QUÉBEC — Le gouvernement Legault s’apprête à légiférer en vue de combler un vide juridique qui pourrait avoir des conséquences graves, en cas de décès ou d’abdication de la reine Élisabeth II.
La ministre responsable des Relations canadiennes, Sonia LeBel, a déposé le projet de loi 86, jeudi matin, qui vise précisément à soustraire le Québec à toute éventualité, incluant une paralysie totale de l’État.
Le scénario peut paraître exagéré, voire loufoque, mais les juristes de l’État prennent la chose très au sérieux.
Ils craignent réellement que s’il fallait que la reine d’Angleterre, qui aura bientôt 95 ans, officiellement le chef de l’État canadien, rende son dernier soupir avant que l’Assemblée nationale légifère, le Québec se retrouve totalement paralysé, forcé de déclencher des élections générales anticipées.
Selon les experts du Secrétariat québécois des relations canadiennes, qui secondent la ministre LeBel, les trois fondements du pouvoir à Québec (l’exécutif, le législatif et le judiciaire) pourraient être ébranlés, voire ne plus être en mesure de fonctionner. Les titulaires de charges publiques (députés et ministres) perdraient leurs responsabilités. Les lois adoptées après la fin du règne de la souveraine pourraient être contestées.
Concrètement, le parlement serait alors dissous «et tous les actes de procédure devant les cours de justice seraient interrompus et devraient être réintroduits», confirme la ministre dans un communiqué.
Pour éviter un tel scénario catastrophe, la ministre LeBel entend procéder le plus rapidement possible, pressée de faire adopter au plus tôt son projet de loi «concernant la dévolution de la couronne» (soit le décès de la souveraine ou son abdication).
Le projet de loi, qui ne compte que quatre articles, stipule que «la dévolution de la couronne n’a pas pour effet de mettre un terme aux activités du Parlement du Québec, du gouvernement et des tribunaux ni de mettre un terme à une charge ou à un emploi».
Le projet de loi prévoit également que le serment d’allégeance à la souveraine, que doivent prêter tous les députés, ne deviendrait pas caduc.

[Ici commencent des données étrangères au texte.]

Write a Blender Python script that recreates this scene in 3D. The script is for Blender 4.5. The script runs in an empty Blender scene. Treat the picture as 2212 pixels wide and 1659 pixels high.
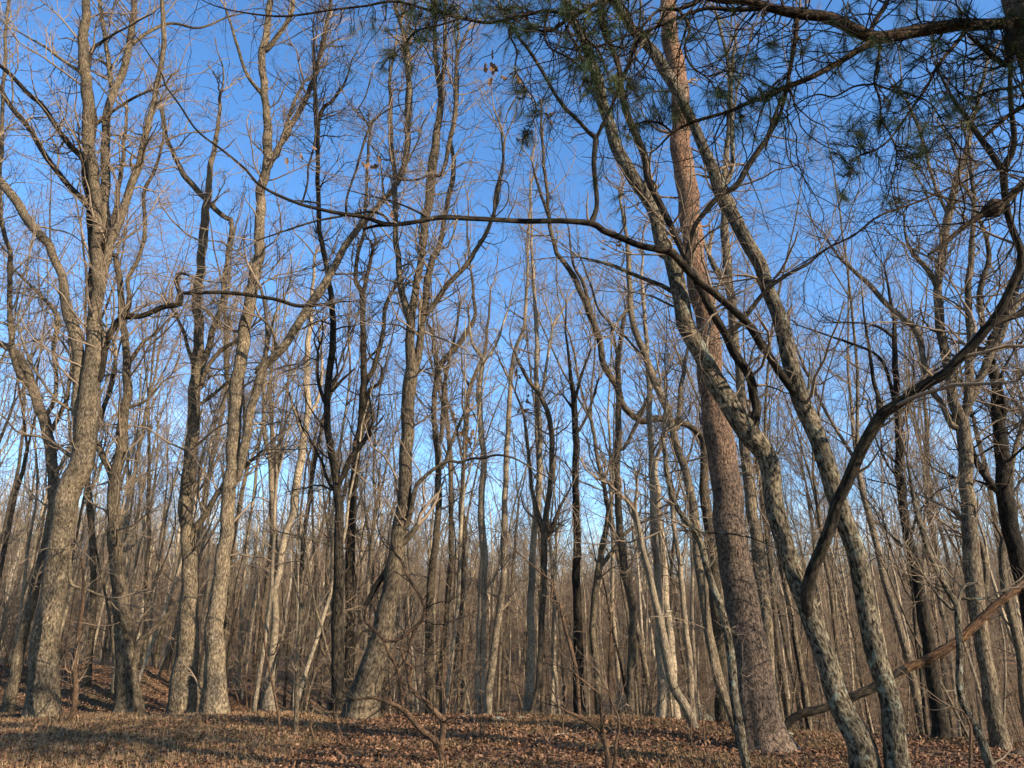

Le Québec est d’ailleurs la seule province canadienne à s’être placée dans une position aussi délicate.
«À l’instar des autres provinces canadiennes, il faut nous assurer que nos dispositions législatives sont claires et qu’elles nous permettent de contrer tous les inconvénients qui résulteraient de la dévolution de la couronne. Nous nous assurons ainsi que la prochaine dévolution ne produira absolument aucun effet sur le déroulement des activités étatiques», a expliqué la ministre LeBel par voie de communiqué.
Il y a en fait près de 40 ans que le Québec se trouve dans cette situation pour le moins risquée et inconfortable.
En 1982, en marge du rapatriement de la Constitution canadienne, le gouvernement de René Lévesque avait biffé un article de loi prévoyant que la législature ne pouvait pas être dissoute en cas de décès du souverain. Depuis, apparemment, aucun gouvernement du Québec n’a pris la mesure du risque entraîné par cette décision.
Jeudi matin, l’opposition péquiste est revenue à la charge pour dire que l’Assemblée nationale devrait profiter de l’occasion pour éliminer toute présence de la monarchie britannique au Québec, notamment en abolissant le poste de lieutenant-gouverneur du Québec.
La situation «absurde» dans laquelle le Québec se trouve illustre «à quel point notre régime politique est désuet et complètement illégitime au Québec», a commenté le chef du Parti québécois, Paul Saint-Pierre Plamondon, en point de presse, ajoutant que les sondages indiquaient que la population dans son ensemble était favorable à l’abolition de la monarchie.
Sur le fond, le gouvernement Legault partage cette position et a d’ailleurs pris un engagement en ce sens, mais il estime que le moment n’est pas approprié pour y donner suite.